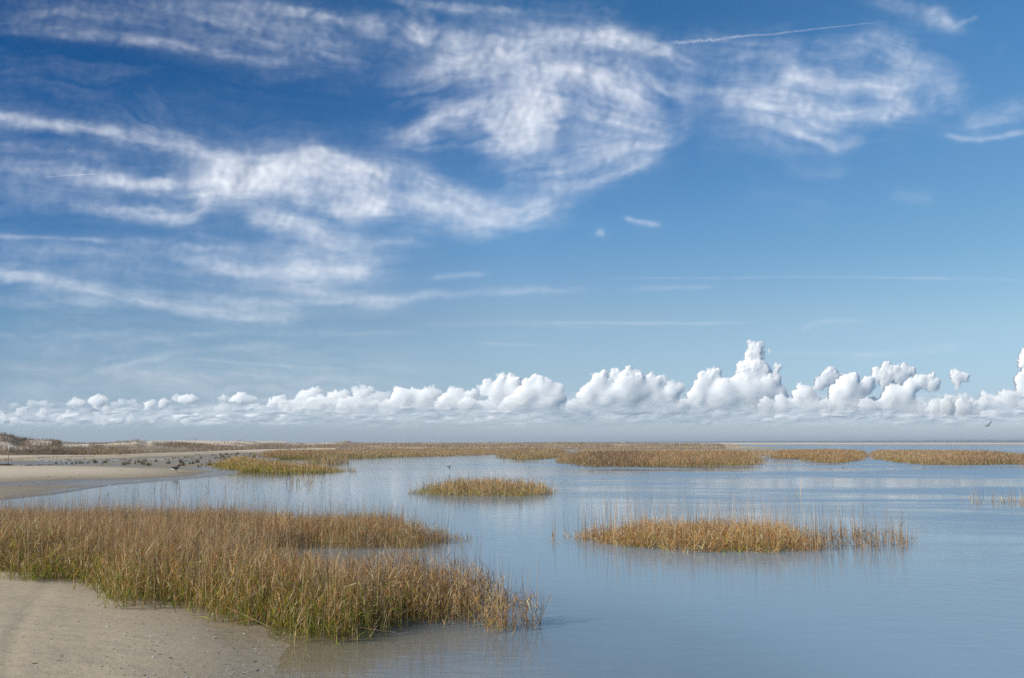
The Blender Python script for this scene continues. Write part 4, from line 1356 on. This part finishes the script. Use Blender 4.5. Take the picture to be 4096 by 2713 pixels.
    def up(A):
        iy = np.clip(np.arange(len(ys)) / 10, 0, len(cyy) - 1.001)
        ix = np.clip(np.arange(len(xs)) / 10, 0, len(cx) - 1.001)
        y0, x0 = iy.astype(int), ix.astype(int)
        fy, fx = (iy - y0)[:, None], (ix - x0)[None]
        return (A[y0][:, x0] * (1 - fx) + A[y0][:, x0 + 1] * fx) * (1 - fy) + (A[y0 + 1][:, x0] * (1 - fx) + A[y0 + 1][:, x0 + 1] * fx) * fy
    U, Vv = up(U), up(Vv)
    def nrm(a):
        return (a - a.mean()) / a.std()
    ang = np.degrees(np.arctan2(Vv, U))
    ang = blur(ang, 10.0)
    q1 = fbm(GX / 90, GY_ / 60, 4, 6) - 0.5
    q2 = fbm(GX / 70 + 9, GY_ / 60, 4, 8) - 0.5
    fib, fine, veil, wsum = 0, 0, 0, 0
    for a0 in (-40, -25, -12, -2, 6, 15, 27, 40):
        w = np.exp(-((ang - a0) / 7.5) ** 2) + 1e-4
        c, sn = math.cos(math.radians(a0)), math.sin(math.radians(a0))
        X, Y = GX + 46 * q1, GY_ + 34 * q2
        al, ac = X * c + Y * sn, -X * sn + Y * c
        fib = fib + w * fbm(al / 150 + a0, ac / 16, 6, 3, 0.56)
        fine = fine + w * fbm(al / 34 + a0, ac / 7, 5, 9, 0.62)
        veil = veil + w * fbm(al / 230 + a0, ac / 46, 6, 12, 0.58)
        wsum = wsum + w
    fib, fine, veil = nrm(fib / wsum), nrm(fine / wsum), veil / wsum
    puff = nrm(fbm((GX + 40 * q1) / 30, (GY_ + 40 * q2) / 22, 6, 5, 0.6))
    dim = 1 - 0.3 * sstep(1000, 850, GX) * sstep(215, 150, GY_) - 0.25 * sstep(850, 950, GX) * sstep(1400, 1250, GX) * sstep(130, 100, GY_) - 0.05 * sstep(1480, 1600, GX)
    D = D * dim
    tex = 0.19 * fib * (1.1 - 0.7 * D) + 0.05 * fine + 0.045 * puff
    vmask = sstep(1500, 1300, GX + 1.2 * GY_ - 200) * 0.4 + np.exp(-((GX - 1950) / 300) ** 2 - ((GY_ - 190) / 130) ** 2)
    D = 0.78 * D + 0.32 * blur(D, 9.0) + 0.2 * sstep(0.45, 0.68, veil) * vmask * (1 - D)
    A = D * np.clip(1 + tex * (1.15 - 0.65 * D), 0.05, 2.2)
    A = np.clip(A, 0, 1)
    A = 0.79 * blur(A, 0.7) ** 1.2
    edge = sstep(-140, -60, GX) * sstep(2508, 2440, GX) * sstep(-90, -40, GY_)
    A = np.clip(A * edge, 0, 0.95)
    # each grid point goes to its place on the cirrus level, 8 km up, gently uneven
    k = 4096 / 2367.0
    dx, dy, dz = pdir(GX * k, GY_ * k)
    hc = Hc + 120 * (fbm(GX / 60, GY_ / 60, 3, 4) - 0.5)
    dz = np.maximum(dz, 0.02)
    t = hc / dz
    V = np.stack([dx * t, dy * t, hc], -1).reshape(-1, 3)
    o = mesh_obj('cirrus_clouds', V, grid_faces(len(ys), len(xs))[:, ::-1], M_CIRRUS, attrs=dict(thick=A))
    tag(o, 'wispy white cirrus streaks and swirls fanning across the blue upper sky', 'cirrus clouds', kind='stuff')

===

* [TASK DIRECTIONS] Transcribe the listing in full. Omit the pictures and keep every line exact.

* [RIGHT ANSWER]
The Blender Python script for this scene continues. Write part 4, from line 1356 on. This part finishes the script. Use Blender 4.5. Take the picture to be 4096 by 2713 pixels.
    def up(A):
        iy = np.clip(np.arange(len(ys)) / 10, 0, len(cyy) - 1.001)
        ix = np.clip(np.arange(len(xs)) / 10, 0, len(cx) - 1.001)
        y0, x0 = iy.astype(int), ix.astype(int)
        fy, fx = (iy - y0)[:, None], (ix - x0)[None]
        return (A[y0][:, x0] * (1 - fx) + A[y0][:, x0 + 1] * fx) * (1 - fy) + (A[y0 + 1][:, x0] * (1 - fx) + A[y0 + 1][:, x0 + 1] * fx) * fy
    U, Vv = up(U), up(Vv)
    def nrm(a):
        return (a - a.mean()) / a.std()
    ang = np.degrees(np.arctan2(Vv, U))
    ang = blur(ang, 10.0)
    q1 = fbm(GX / 90, GY_ / 60, 4, 6) - 0.5
    q2 = fbm(GX / 70 + 9, GY_ / 60, 4, 8) - 0.5
    fib, fine, veil, wsum = 0, 0, 0, 0
    for a0 in (-40, -25, -12, -2, 6, 15, 27, 40):
        w = np.exp(-((ang - a0) / 7.5) ** 2) + 1e-4
        c, sn = math.cos(math.radians(a0)), math.sin(math.radians(a0))
        X, Y = GX + 46 * q1, GY_ + 34 * q2
        al, ac = X * c + Y * sn, -X * sn + Y * c
        fib = fib + w * fbm(al / 150 + a0, ac / 16, 6, 3, 0.56)
        fine = fine + w * fbm(al / 34 + a0, ac / 7, 5, 9, 0.62)
        veil = veil + w * fbm(al / 230 + a0, ac / 46, 6, 12, 0.58)
        wsum = wsum + w
    fib, fine, veil = nrm(fib / wsum), nrm(fine / wsum), veil / wsum
    puff = nrm(fbm((GX + 40 * q1) / 30, (GY_ + 40 * q2) / 22, 6, 5, 0.6))
    dim = 1 - 0.3 * sstep(1000, 850, GX) * sstep(215, 150, GY_) - 0.25 * sstep(850, 950, GX) * sstep(1400, 1250, GX) * sstep(130, 100, GY_) - 0.05 * sstep(1480, 1600, GX)
    D = D * dim
    tex = 0.19 * fib * (1.1 - 0.7 * D) + 0.05 * fine + 0.045 * puff
    vmask = sstep(1500, 1300, GX + 1.2 * GY_ - 200) * 0.4 + np.exp(-((GX - 1950) / 300) ** 2 - ((GY_ - 190) / 130) ** 2)
    D = 0.78 * D + 0.32 * blur(D, 9.0) + 0.2 * sstep(0.45, 0.68, veil) * vmask * (1 - D)
    A = D * np.clip(1 + tex * (1.15 - 0.65 * D), 0.05, 2.2)
    A = np.clip(A, 0, 1)
    A = 0.79 * blur(A, 0.7) ** 1.2
    edge = sstep(-140, -60, GX) * sstep(2508, 2440, GX) * sstep(-90, -40, GY_)
    A = np.clip(A * edge, 0, 0.95)
    # each grid point goes to its place on the cirrus level, 8 km up, gently uneven
    k = 4096 / 2367.0
    dx, dy, dz = pdir(GX * k, GY_ * k)
    hc = Hc + 120 * (fbm(GX / 60, GY_ / 60, 3, 4) - 0.5)
    dz = np.maximum(dz, 0.02)
    t = hc / dz
    V = np.stack([dx * t, dy * t, hc], -1).reshape(-1, 3)
    o = mesh_obj('cirrus_clouds', V, grid_faces(len(ys), len(xs))[:, ::-1], M_CIRRUS, attrs=dict(thick=A))
    tag(o, 'wispy white cirrus streaks and swirls fanning across the blue upper sky', 'cirrus clouds', kind='stuff')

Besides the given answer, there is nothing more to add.